Sunday, December 23, 2007

Holiday Cookies



With candy canes and sprinkles lining grocery store shelves, holiday season just screams, "sugar cookies!" Around this time each year, I toss aside my fanciest dessert recipes and opt for the more humble sugar cookie instead. Sugar cookies can be enhanced any which way, from flavoring the dough to adding crushed candy to topping with sprinkles and frosting....with so many variations, there's truly a sugar cookie for everyone.

I made sugar cookies twice this season, both times differently than I have before. When Jackie hosted a cookie-making-and-decorating party (a blast, as you may have guessed), I was introduced to the wonder that is maple extract. It's not the easiest to find, but I'll be keeping it close for those times when I'm craving maple flavor, but adding maple syrup would change the texture. Apparently 5 lbs. of cookie dough and lots of intermittent nibbling wasn't enough for me, so I decided to make another batch at home. For those, I used vanilla extract and just a bit of molasses, which imparted an earthy flavor to otherwise regular sugar cookies. I highly recommend these recipes, and I've included both of them below.



At Jackie's party, we had the full gamut of cookie decorations as our disposal, from trusty powdered-sugar-milk icings to ginger-flavored sugar and other fancy treats. While those were loads of fun to play with, back at my house I used crushed candy instead. You can do so many things with crushed candy canes and heath bars, the two I used: you can incorporate them into the dough, sprinkle or press them on top of each cookie, or fill them into holes in your cookies to make a stained-glass effect, as Elise does here.
Any way you choose, it's pretty hard to go wrong. So make a double batch of these and keep'em around this holiday season.
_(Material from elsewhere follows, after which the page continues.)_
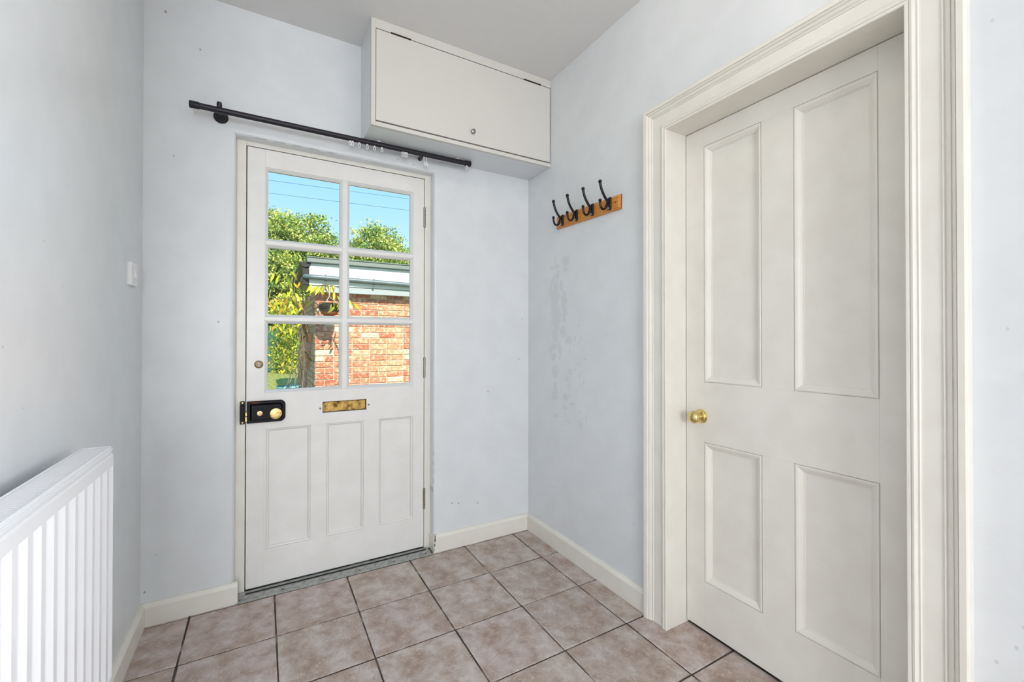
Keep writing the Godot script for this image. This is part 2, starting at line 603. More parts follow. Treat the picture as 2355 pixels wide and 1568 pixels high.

Your family, friends, and uninvited guests will surely thank you.



Rolled Maple Sugar Cookies
courtesy of Jackie and her friend's mom

Ingredients

  • 2 cups all-purpose flour
  • 1 1/2 tsp. baking powder
  • 11 Tbsp. (a bit less than 1 1/2 sticks) butter, cut into chunks
  • 3/4 cup brown sugar
  • 1 egg
  • 1/3 tsp. vanilla
  • 2/3 tsp. maple extract
  • 1 Tbsp. milk
  1. Mix flour and baking powder in a large mixing bowl.
  2. Add all the other ingredients, in order, and mix either by hand or using a kitchenaid/electric mixer. Shape dough into a disk.
  3. Chill for at least one hour, up to overnight.
  4. Roll out dough to 1/4-inch thickness, and cut out any shapes you like.
  5. Bake at 350 degrees for 10-12 minutes, until cookies have just begun to brown around the edges.




To make frosting:

Put 1/2 cup of powdered sugar in a small bowl, and add milk by the Tbsp. until the mixture is the thickness of syrup. A thinner icing will run more easily and take longer to dry; a thicker one will run less and dry more quickly, but is harder to manipulate into shapes.



Old-fashioned Sugar Cookies
adapted from Epicurious

  • 1 1/2 sticks butter
  • 1 cup sugar
  • 1 large egg
  • 1 tsp. vanilla
  • 1 Tbsp. molasses
  • 2 cups all-purpose flour
  • 2 tsp. baking soda
  • 3/4 tsp. salt


  1. Stir together butter, sugar, egg and vanilla, either by hand or with a mixer.
  2. Add flour, baking soda, and salt; stir until the mixture forms a dough.
  3. Form into a disk, and chill, covered, at least 2 hours.
  4. Preheat the oven to 375 degrees.
  5. Roll dough to 1/4 inch thickness, and cut out 2-inch rounds from the dough (or any other shape).
  6. Crush any hard candy until most of it is very fine; I used heath bars and candy canes.
  7. dunk cookies in crushed candy, and place 1 inch apart on a baking sheet covered with parchment paper.
  8. Bake in batches in the middle of the oven for 8-12 minutes, until edges have just turned golden.
  9. This last part is important -- eat one hot! Cookies will keep, packed in an airtight container, for up to one week.